Un’educazione linguistica democratica

L’aspetto controverso del nostro sistema è che questo “radicale ripensamento” su cui riflette De Mauro si è fermato al termine della scuola elementare ed è mancata in questi anni una seria sperimentazione e altrettanto rigorosa ricerca, per tentare di praticare anche nella scuola secondaria, di primo e secondo grado, quei principi.

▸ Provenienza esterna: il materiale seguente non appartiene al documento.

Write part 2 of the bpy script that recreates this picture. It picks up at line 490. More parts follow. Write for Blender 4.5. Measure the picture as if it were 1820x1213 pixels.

Anche per queste ragioni la cura che Tullio riserva alla scelta delle parole è sorprendente. Le parole, ha scritto, sono “fatti politicamente rilevanti”. Dietro le carenze del linguaggio si celano le carenze del pensiero. Siamo “ciò che parliamo”, sembra dirci Tullio con quella sua ostinazione per una educazione linguistica democratica da lui perseguita fin dai primi anni ’70. Una passione che nasceva da lontano (così ricorda in Parole di giorni lontani), da una precoce curiosità verso quel librone di nome vocabolario: uno scrigno pieno di parole e significati. Una curiosità che talvolta Tullio ha ricordato evocando un altro appassionato di vocabolario. Si trattava di un ragazzotto pugliese che, oltre cento anni fa, acquistava da un ambulante, con poco più di una lira e la sua giacca sdrucita, un vecchio vocabolario. «Quel ragazzotto», ha scritto Tullio De Mauro, «si chiamava Peppino, all’anagrafe, Giuseppe Di Vittorio».